Mas é a partir de uma ideia milenar – o começar uma nova vida após a destruição/purificação pelas águas – que o poeta atinge o máximo de sua expressão:
e se refugiará nas marombas
com seus animais
e as sementes de novas esperanças
Estas sementes não são apenas a esperança no amanhã, na aurora, no novo dia, mas sim, e principalmente, a esperança em que o próprio homem – cada homem, ilhado em sua arca/maromba – reflita sobre a necessidade de mudar-se. É sobre essa ideia que se desenvolve a segunda parte do poema, quando o poeta vaticina a desobstrução dos “canais dos nossos sonhos” (dentro da ambiência amazônica do poema, alusão longínqua, também, à obstrução dos canais, furos e braços de rios, nas enchentes, com matupás e canaranas, impedindo a navegação dos pequenos barcos dos ribeirinhos) por uma “força benéfica”, trazida no rebojo das águas poderosas. Aqui, a realidade é invertida numa visão utópica pela atividade daquela força benéfica:
• Ao contrário do que vemos no espaço da capital amazonense – a “urbe com suas indústrias e seu comércio”, capital da Zona Franca e da maior taxa de crescimento demográfico do país, consequentemente, capital da miséria –, o caboclo ao migrar para cá sonha em não viver num
amontoado de seres revoltados
• Renegando, definitivamente, a estrada miraculosa que engendrara a primeira versão do poema, o autor vê em sua utopia, “caminhos da várzea” e “caminhos da terra firme”, construídos pelo bom senso do homem, onde o seu trabalho não será mais consumido pelas águas. E as “florestas indomadas”, inacessíveis, serão apaziguadas e o subsolo terá seu “segredo milenar” desvelado – longe dos delírios megalômanos dos
governantes
sem enveredarmos por transamazônicas impossíveis
• O “espírito da cidade” e o “senhor da mata”, regozijados com o encontro do homem consigo mesmo, serão seu guia lá ou cá, enquanto a mãe-do-rio continuará sua faina fértil
e apascentará os cardumes
que alimentarão nossos filhos.
Essa mudança de valor na ideia de grandeza (águas destruidoras, negativo/água férteis, positivo) ilustra bem a observação de José Veríssimo, no seu Estudos Amazônicos, de que o caboclo conserva dos tupi-guaranis “a crença geral de que tudo tem uma mãe, o ci do servagem”. Assim, Werk antepõe à mãe-do-rio e ao senhor da mata, entes conhecidos do caboclo, o espírito da cidade, atuando na urbe com a mesma função daqueles: presidir seus fenômenos e o destino de seus habitantes.

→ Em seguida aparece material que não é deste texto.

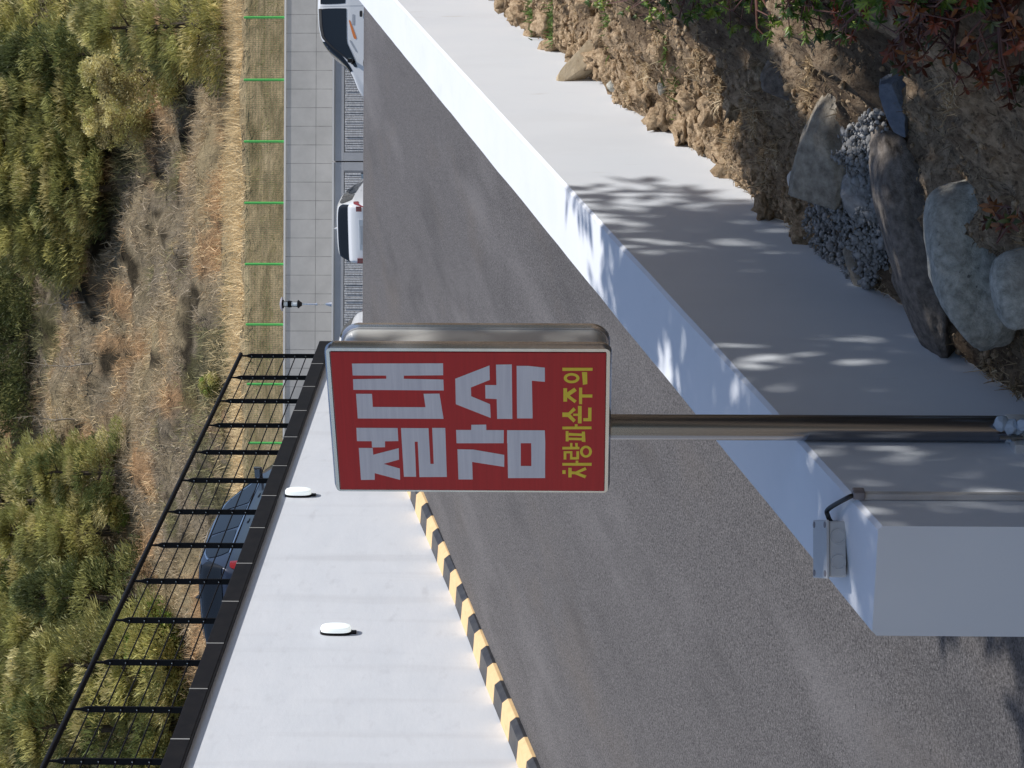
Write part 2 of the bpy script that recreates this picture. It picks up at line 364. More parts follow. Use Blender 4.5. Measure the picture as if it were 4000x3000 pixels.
# ------------------------------------------------------------ trees
def crown_mesh(name,seed,h,r,base,nl,ls,cols,shape='cone',clumps=70,flat=.5,droop=0.,upward=0.,wd_=.22,coh=0.):
    rg=np.random.default_rng(seed); L=[];K=[];CD=[]
    for i in range(clumps):
        a=rg.uniform(0,2*PI); q=rg.uniform(0,1)
        if shape=='cone': z=base+(h-base)*q; rr=r*(1-q)**.75*(.55+.6*rg.random())+.12
        else: 
            z=base+(h-base)*q; rr=r*math.sqrt(max(.05,1-(2*q-1)**2))*(.45+.65*rg.random())
        cx,cy=rr*math.cos(a)*.8,rr*math.sin(a)*.8; cr=r*(.22+.16*rg.random())*(1.1-.5*q)
        n=int(nl/clumps); p=rg.normal(0,1,(n,3)); p/=np.linalg.norm(p,axis=1)[:,None]; p*=(cr*rg.uniform(.35,1.05,n)**.6)[:,None]
        p[:,2]*=flat; p+=np.array([cx,cy,z]); p[:,2]-=droop*np.hypot(p[:,0],p[:,1])
        cd_=np.array([cx,cy,.9*r*rg.uniform(.2,1.)]); cd_/=np.linalg.norm(cd_)+1e-6; CD.append(np.repeat(cd_[None],n,0))
        L.append(p); cc=cols[rg.integers(len(cols))]*rg.uniform(.75,1.2)
        K.append(np.array(cc)[None,:]*rg.uniform(.75,1.3,(n,1)))
    P=np.concatenate(L); Cc=np.concatenate(K); n=len(P)
    out=P.copy(); out[:,2]-=h*.45; out/=np.linalg.norm(out,axis=1)[:,None]+1e-6
    d=out*.6*(1-coh)+np.concatenate(CD)*coh+rg.normal(0,.6*(1-.55*coh),(n,3)); d[:,2]+=upward; d/=np.linalg.norm(d,axis=1)[:,None]
    s=np.cross(d,rg.normal(0,1,(n,3))); s/=np.linalg.norm(s,axis=1)[:,None]
    ll=(ls*rg.uniform(.6,1.4,n))[:,None]; wd=ll*wd_
    V=np.stack([P,P+d*ll*.5+s*wd,P+d*ll,P+d*ll*.5-s*wd],1).reshape(-1,3)
    F=np.arange(n*4).reshape(-1,4)
    return npmesh(name,V,F,np.repeat(Cc,4,axis=0))
def trunk_mesh(name,seed,h,r,limbs=10,spread=1.5,lean=.1):
    rd=random.Random(seed); b=MB(); pts=[];x=y=0
    for i in range(7):
        q=i/6; pts.append((x,y,h*q)); x+=rd.uniform(-lean,lean); y+=rd.uniform(-lean,lean)
    b.tube(pts,[r*(1-.85*i/6) for i in range(7)],7)
    for i in range(limbs):
        q=rd.uniform(.2,.9); k=min(5,int(q*6)); p=Vector(pts[k]).lerp(Vector(pts[k+1]),q*6-k); a=rd.uniform(0,2*PI); l=spread*(1.1-q)
        e=p+Vector((math.cos(a)*l,math.sin(a)*l,l*rd.uniform(.15,.6))); mdl=p.lerp(e,.5)+Vector((0,0,-.05*l))
        b.tube([p,mdl,e],[r*.35,r*.22,r*.06],5)
    me=bpy.data.meshes.new(name); me.from_pydata(b.v,[],b.f); me.update(); return me
G1=np.array([.56,.53,.21]); G2=np.array([.38,.385,.15]); G3=np.array([.12,.145,.055]); G4=np.array([.68,.61,.30]); G5=np.array([.03,.04,.02])
VAR={}
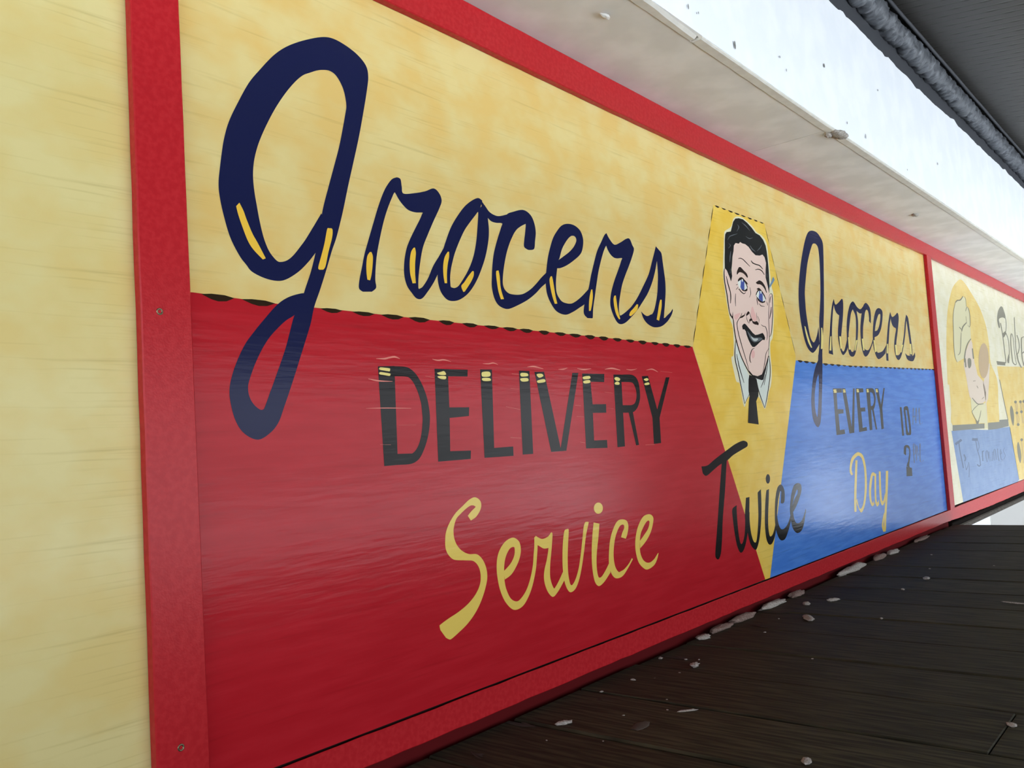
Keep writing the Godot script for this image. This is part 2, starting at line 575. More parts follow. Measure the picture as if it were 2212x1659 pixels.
func fascia(par: Node3D) -> void:
	var s := begin()
	var no := FastNoiseLite.new()
	no.seed = 4
	no.frequency = 3.0
	no.fractal_octaves = 4
	var x0 := -3.6
	var x1 := 13.4
	var n := 680
	var z := 0.25 * K
	var pa := Vector3()
	var pb := Vector3()
	for i in n + 1:
		var x := lerpf(x0, x1, float(i) / n)
		var top := yk(1.178 + 0.010 * no.get_noise_1d(x) + 0.008 * sin(x * 1.1 + 0.8))
		# torn flakes of paint standing up from the edge
		for fl in [[2.47, 0.03, 0.010], [2.86, 0.03, -0.010], [3.2, 0.05, -0.012], [3.75, 0.06, 0.012], [4.75, 0.05, 0.010]]:
			if absf(x / K - fl[0]) < fl[1]:
				top += fl[2] * K * (1.0 - absf(x / K - fl[0]) / fl[1])
		var a := Vector3(x, soffit_y(x) + 0.004, z) - par.position
		var b := Vector3(x, top, z + 0.002 + 0.002 * no.get_noise_1d(x * 2.0 + 9.0)) - par.position
		if i > 0:
			var c := (a + pb) / 2.0 - Vector3(0, 0, 0.006)
			quad(s, pa, a, b, pb, c)
			var back := Vector3(0, 0, -0.010)
			quad(s, pb, b, b + back, pb + back, c)
			quad(s, pa + back, a + back, b + back, pb + back, c)
			quad(s, pa, a, a + back, pa + back, c)
		pa = a
		pb = b
	var o := mesh_node("fascia_face", s, M.white, par)
	# small knocks and spots in the white paint
	var spots := SurfaceTool.new()
	spots.begin(Mesh.PRIMITIVE_TRIANGLES)
	for q in [[1.512, 0.842, 0.002, 0.006], [1.554, 0.844, 0.0015, 0.003], [1.545, 0.84, 0.001, 0.002], [1.716, 0.83, 0.004, 0.010], [1.965, 0.882, 0.003, 0.003], [2.272, 0.955, 0.005, 0.006], [2.416, 0.835, 0.003, 0.004], [2.572, 0.834, 0.003, 0.008], [2.982, 0.82, 0.003, 0.003], [2.0, 0.86, 0.002, 0.004], [3.4, 0.93, 0.004, 0.005], [2.74, 1.02, 0.003, 0.003]]:
		var c := Vector3(q[0] * K, yk(q[1]), z + 0.0046) - par.position
		for k in 8:
			var a1 := TAU * k / 8.0
			var a2 := TAU * (k + 1) / 8.0
			tri(spots, c, c + Vector3(cos(a1) * q[2] * K, sin(a1) * q[3] * K, -0.001), c + Vector3(cos(a2) * q[2] * K, sin(a2) * q[3] * K, -0.001), c - Vector3(0, 0, 1))
	mesh_node("chipped_spots", spots, M.speck, par)

func insulation_roll() -> void:
	var cy := yk(1.268)
	var cz := 0.2655 * K
	var o := root("insulation_roll", Vector3(3.2, cy, cz))
	tag(o, "grey crinkled roll of roof insulation along the top of the white face", "insulation")
	var no := FastNoiseLite.new()
	no.seed = 12
	no.frequency = 1.0
	no.fractal_octaves = 2
	var s := begin()
	s.set_smooth_group(0)
	var n := 1500
	var sides := 22
	var x0 := -3.4
	var x1 := 13.0
	var prev: Array[Vector3] = []
	for i in n + 1:
		var x := lerpf(x0, x1, float(i) / n)
		var ring: Array[Vector3] = []
		for j in sides:
			var a := TAU * j / sides
			var skew := x + 0.020 * sin(a + 0.6)
			var crease := 0.55 - 2.6 * absf(no.get_noise_2d(skew * 15.0, cos(a) * 0.9 + 2.0 * sin(a * 0.5))) - 1.2 * absf(no.get_noise_2d(skew * 34.0 + 40.0, sin(a) * 1.6))
			var r := (0.0385 + 0.0095 * crease + 0.004 * no.get_noise_1d(x * 3.0)) * K
			ring.append(Vector3(x - o.position.x, sin(a) * r, cos(a) * r * 0.92))
		if i > 0:
			for j in sides:
				var k := (j + 1) % sides
				quad(s, prev[j], prev[k], ring[k], ring[j], Vector3(x - o.position.x, 0, 0))
		prev = ring
	mesh_node("crinkled_sleeve", s, M.roll, o)
	var s2 := begin()
	s2.set_smooth_group(0)
	prev = []
	for i in 201:
		var x := lerpf(x0, x1, i / 200.0)
		var c := Vector3(x - o.position.x, yk(1.322) - cy + 0.003 * no.get_noise_1d(x * 2.0), 0.291 * K - cz)
		var ring: Array[Vector3] = []
		for j in 8:
			var a := TAU * j / 8
			ring.append(c + Vector3(0, sin(a), cos(a)) * 0.0075)
		if i > 0:
			for j in 8:
				quad(s2, prev[j], prev[(j + 1) % 8], ring[(j + 1) % 8], ring[j], c)
		prev = ring
	mesh_node("edge_cord", s2, M.strip, o)

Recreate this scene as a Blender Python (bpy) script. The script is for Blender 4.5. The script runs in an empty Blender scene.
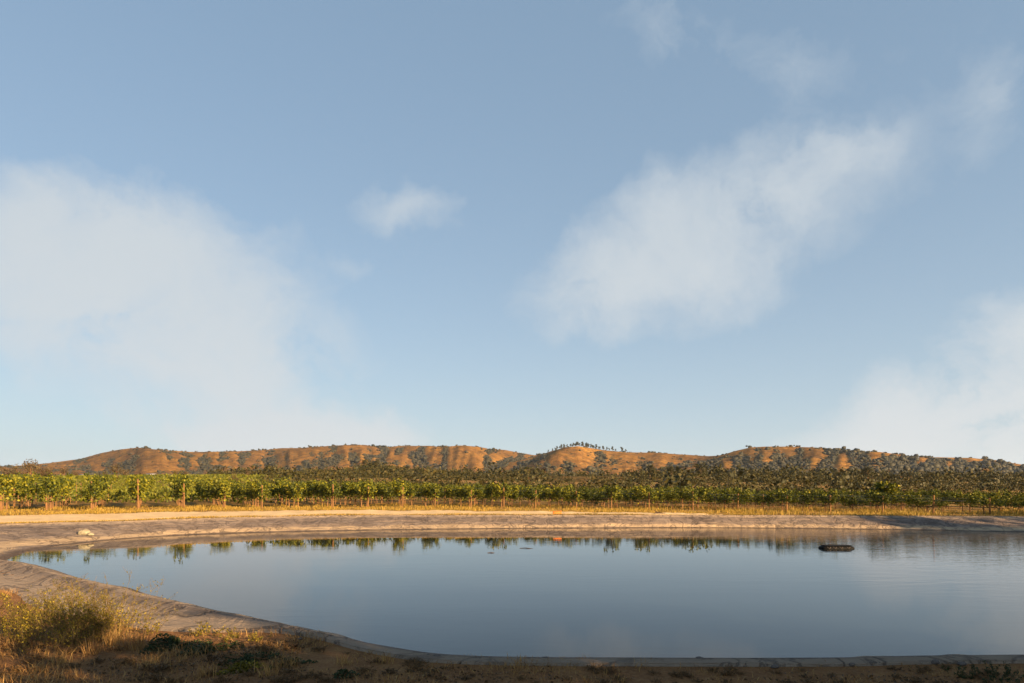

Finalmente, completando a espiral que encerra o poema, o autor –por força da ação daqueles entes poderosos – une, no espaço da composição – o rio, a floresta, a cidade –, o sonho do “paraíso amazônico”, tão caro a uma poesia já perdida no tempo. No caso de Werk, entretanto, esse recurso não é mera retórica, posto que o perpetuar
o gesto simples
do amanho e da partilha justa
é consequência de uma mudança que não é produto de milagre, mas sim de uma mutação de comportamento e atitudes que ensejarão ainda muitas e muitas idas às marombas.